El principal hándicap para que esto llegue a suceder es que la izquierda renunció hace tiempo a construir una narrativa propia, yendo a remolque de la derecha. Ya sea por dejadez o incomodidad con la cuestión, se ha preferido no lidiar con la tarea de los símbolos, la legitimidad histórica, el relato, que forjan nuestra cultura democrática, le otorgan su sentido profundo. Mientras tanto, la derecha sí ha tomado en consideración estas cuestiones y ha logrado una posición hegemónica, a la vista de lo que hoy nos encontramos. El “aznarismo” supo reconstruir una identidad nacional conservadora con los viejos mimbres del nacionalismo excluyente y reaccionario, dotándolos de un manto de legitimidad liberal. La cultura nacional hoy vigente se ha forjado a la contra del nacionalismo periférico, de acuerdo al viejo patrón castellanista, consiguiendo de este modo un alter ego con el que retroalimentarse y fomentar una dinámica de exclusión mutua.
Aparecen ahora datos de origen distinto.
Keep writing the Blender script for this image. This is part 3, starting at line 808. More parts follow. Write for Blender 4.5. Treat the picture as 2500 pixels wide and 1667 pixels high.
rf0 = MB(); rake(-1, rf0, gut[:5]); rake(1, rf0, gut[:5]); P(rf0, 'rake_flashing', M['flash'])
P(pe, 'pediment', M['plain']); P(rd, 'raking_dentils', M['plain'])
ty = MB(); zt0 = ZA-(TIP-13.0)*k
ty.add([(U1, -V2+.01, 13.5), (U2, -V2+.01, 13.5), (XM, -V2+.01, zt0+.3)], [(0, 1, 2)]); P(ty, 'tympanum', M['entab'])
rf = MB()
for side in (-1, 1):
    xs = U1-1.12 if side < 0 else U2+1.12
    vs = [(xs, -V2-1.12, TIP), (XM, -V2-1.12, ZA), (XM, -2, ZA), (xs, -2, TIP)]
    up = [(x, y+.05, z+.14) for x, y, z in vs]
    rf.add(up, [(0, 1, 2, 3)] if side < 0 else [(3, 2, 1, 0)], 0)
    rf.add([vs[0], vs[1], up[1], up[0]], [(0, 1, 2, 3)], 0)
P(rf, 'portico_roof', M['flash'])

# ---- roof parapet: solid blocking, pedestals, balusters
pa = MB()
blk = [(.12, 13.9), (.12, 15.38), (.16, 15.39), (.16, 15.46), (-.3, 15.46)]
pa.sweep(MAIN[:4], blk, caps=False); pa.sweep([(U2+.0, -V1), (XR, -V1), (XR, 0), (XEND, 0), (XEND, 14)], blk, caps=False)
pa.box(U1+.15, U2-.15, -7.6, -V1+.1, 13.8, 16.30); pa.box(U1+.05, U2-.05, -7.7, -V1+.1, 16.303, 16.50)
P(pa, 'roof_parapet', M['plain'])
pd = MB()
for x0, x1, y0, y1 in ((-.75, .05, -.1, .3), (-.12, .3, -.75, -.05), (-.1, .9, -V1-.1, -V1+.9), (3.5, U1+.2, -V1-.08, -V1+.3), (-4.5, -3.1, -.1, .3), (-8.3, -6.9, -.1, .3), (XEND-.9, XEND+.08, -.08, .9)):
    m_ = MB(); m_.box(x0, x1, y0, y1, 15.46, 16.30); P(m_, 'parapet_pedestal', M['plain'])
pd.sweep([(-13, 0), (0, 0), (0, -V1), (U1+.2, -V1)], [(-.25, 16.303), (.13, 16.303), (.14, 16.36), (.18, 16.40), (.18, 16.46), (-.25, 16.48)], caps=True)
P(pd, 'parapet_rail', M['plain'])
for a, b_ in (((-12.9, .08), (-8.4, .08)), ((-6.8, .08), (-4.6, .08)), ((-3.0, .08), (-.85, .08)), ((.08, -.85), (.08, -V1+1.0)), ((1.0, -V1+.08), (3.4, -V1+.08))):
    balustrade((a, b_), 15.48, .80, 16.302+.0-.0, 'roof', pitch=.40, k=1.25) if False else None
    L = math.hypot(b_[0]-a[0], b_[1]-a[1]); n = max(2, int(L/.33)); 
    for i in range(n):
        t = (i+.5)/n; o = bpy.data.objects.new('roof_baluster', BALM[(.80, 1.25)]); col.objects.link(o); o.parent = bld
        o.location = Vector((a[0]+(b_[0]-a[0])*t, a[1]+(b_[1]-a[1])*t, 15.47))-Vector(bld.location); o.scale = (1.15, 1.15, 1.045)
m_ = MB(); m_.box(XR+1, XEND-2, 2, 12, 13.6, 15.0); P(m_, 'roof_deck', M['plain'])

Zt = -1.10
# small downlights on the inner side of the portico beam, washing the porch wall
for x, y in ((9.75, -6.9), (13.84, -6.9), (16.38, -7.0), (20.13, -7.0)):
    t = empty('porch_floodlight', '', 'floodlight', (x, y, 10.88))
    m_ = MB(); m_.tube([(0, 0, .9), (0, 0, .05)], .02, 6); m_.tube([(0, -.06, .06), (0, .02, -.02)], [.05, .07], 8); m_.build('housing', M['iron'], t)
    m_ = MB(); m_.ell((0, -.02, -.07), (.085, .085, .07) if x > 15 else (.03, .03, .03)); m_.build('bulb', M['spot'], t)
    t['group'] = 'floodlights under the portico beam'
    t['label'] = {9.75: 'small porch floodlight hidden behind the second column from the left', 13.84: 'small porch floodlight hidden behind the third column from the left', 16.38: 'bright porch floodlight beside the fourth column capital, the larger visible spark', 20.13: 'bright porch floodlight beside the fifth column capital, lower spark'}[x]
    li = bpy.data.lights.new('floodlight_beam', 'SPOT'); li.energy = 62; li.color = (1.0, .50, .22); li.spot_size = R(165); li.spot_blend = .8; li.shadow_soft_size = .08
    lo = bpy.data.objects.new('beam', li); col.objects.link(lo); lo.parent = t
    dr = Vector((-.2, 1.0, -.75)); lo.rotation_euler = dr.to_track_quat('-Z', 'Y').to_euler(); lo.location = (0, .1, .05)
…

Hoy la izquierda, cautiva y desarmada, carente de narrativa propia, aparece superada por las circunstancias, agazapada hasta que pase la tormenta, esperando a que el debate se reconduzca hacia terrenos más propicios. Es esta una esperanza vana —a mi juicio— pues no van a ser otros los que resuelvan el problema. Las derechas pueden tener la voluntad y la fuerza, más no los recursos para reconstruir la convivencia, al menos en este aspecto. Nos abocan a una solución autoritaria, dramática, que no puede sino abocarnos a una quiebra más profunda, más dolorosa. La salida, me temo, sólo puede pasar para nosotros, para un nosotros, por un retorno al pasado. Por recordar que alguna vez, o muchas veces, el soberanismo periférico contribuyó a la modernización política en España, junto a otras causas. Es preciso recordar que la democracia española se ha construido, y ha de seguir haciéndolo, en base a la sinergia de múltiples corrientes emancipatorias, diferentes voluntades de autogobierno capaces de reconocerse entre sí.